Chapter 5. Avoid Buffer Overflow

 

An enemy will overrun the land; he will pull down your strongholds and plunder your fortresses.

 Amos 3:11 (NIV)
Table of Contents
5.1. Dangers in C/C++
5.2. Library Solutions in C/C++
5.2.1. Standard C Library Solution
5.2.2. Static and Dynamically Allocated Buffers
5.2.3. strlcpy and strlcat
5.2.4. libmib
5.2.5. Libsafe
5.2.6. Other Libraries
5.3. Compilation Solutions in C/C++
5.4. Other Languages

An extremely common security flaw is the ``buffer overflow''. Technically, a buffer overflow is a problem with the program's internal implementation, but it's such a common and serious problem that I've placed this information in its own chapter. To give you an idea of how important this subject is, at the CERT, 9 of 13 advisories in 1998 and at least half of the 1999 advisories involved buffer overflows. An informal survey on Bugtraq found that approximately 2/3 of the respondents felt that buffer overflows were the leading cause of security vulnerability (the remaining respondents identified ``misconfiguration'' as the leading cause) [Cowan 1999]. This is an old, well-known problem, yet it continues to resurface [McGraw 2000].

A buffer overflow occurs when you write a set of values (usually a string of characters) into a fixed length buffer and write at least one value outside that buffer's boundaries (usually past its end). A buffer overflow can occur when reading input from the user into a buffer, but it can also occur during other kinds of processing in a program.

If a secure program permits a buffer overflow, the overflow can often be exploited by an adversary. If the buffer is a local C variable, the overflow can be used to force the function to run code of an attackers' choosing. This specific variation is often called a ``stack smashing'' attack. A buffer in the heap isn't much better; attackers may be able to use such overflows to control other variables in the program. More details can be found from Aleph1 [1996], Mudge [1995], or the Nathan P. Smith's "Stack Smashing Security Vulnerabilities" website at http://destroy.net/machines/security/.

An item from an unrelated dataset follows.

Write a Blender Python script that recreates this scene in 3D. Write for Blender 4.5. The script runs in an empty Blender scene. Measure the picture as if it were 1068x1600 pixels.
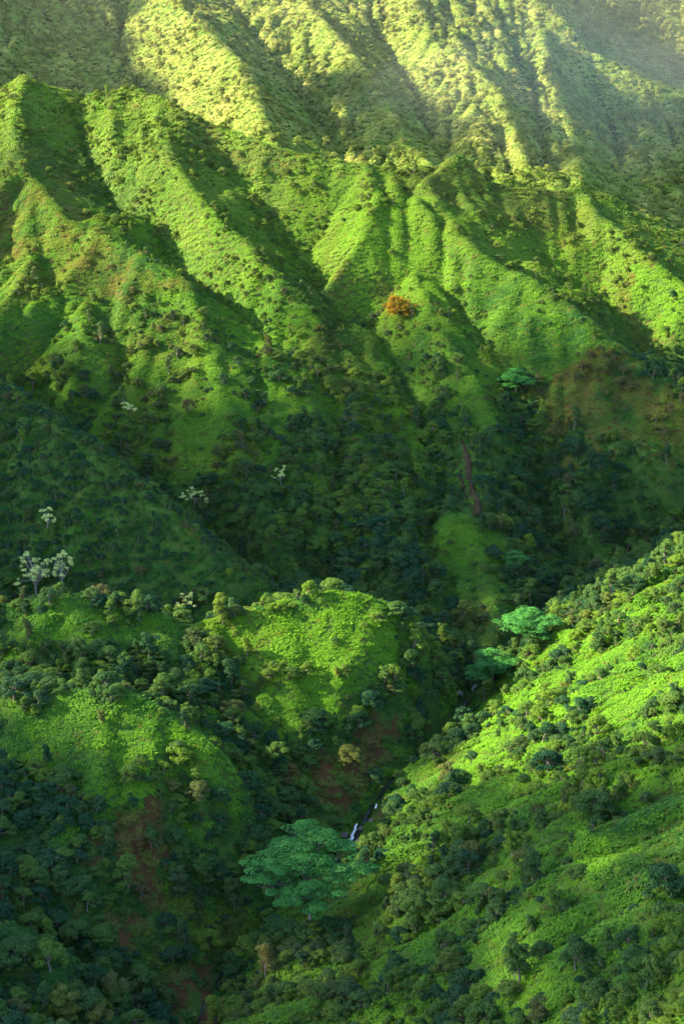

Most programming languages are essentially immune to this problem, either because they automatically resize arrays (e.g., Perl), or because they normally detect and prevent buffer overflows (e.g., Ada95). However, the C language provides no protection against such problems, and C++ can be easily used in ways to cause this problem too.

5.1. Dangers in C/C++

C users must avoid using dangerous functions that do not check bounds unless they've ensured the bounds will never get exceeded. Functions to avoid in most cases (or ensure protection) include the functions strcpy(3), strcat(3), sprintf(3) (with cousin vsprintf(3)), and gets(3). These should be replaced with functions such as strncpy(3), strncat(3), snprintf(3), and fgets(3) respectively, but see the discussion below. The function strlen(3) should be avoided unless you can ensure that there will be a terminating NIL character to find. The scanf() family (scanf(3), fscanf(3), sscanf(3), vscanf(3), vsscanf(3), and vfscanf(3)) is often dangerous to use; do not use it to send data to a string without controlling the maximum length (the format %s is a particularly common problem). Other dangerous functions that may permit buffer overruns (depending on their use) include realpath(3), getopt(3), getpass(3), streadd(3), strecpy(3), and strtrns(3). You must careful with getwd(3); the buffer sent to getwd(3) must be at least PATH_MAX bytes long. If you're serious about portability, there's an additional problem: some systems' snprintf do not actually protect against buffer overflows; Linux's version is known to work correctly. [vf]scanf(const char *format, ...) May overflow its arguments. realpath(char *path, char resolved_path[]) May overflow the path buffer. [v]sprintf(char *str, const char *format, ...) May overflow the str buffer.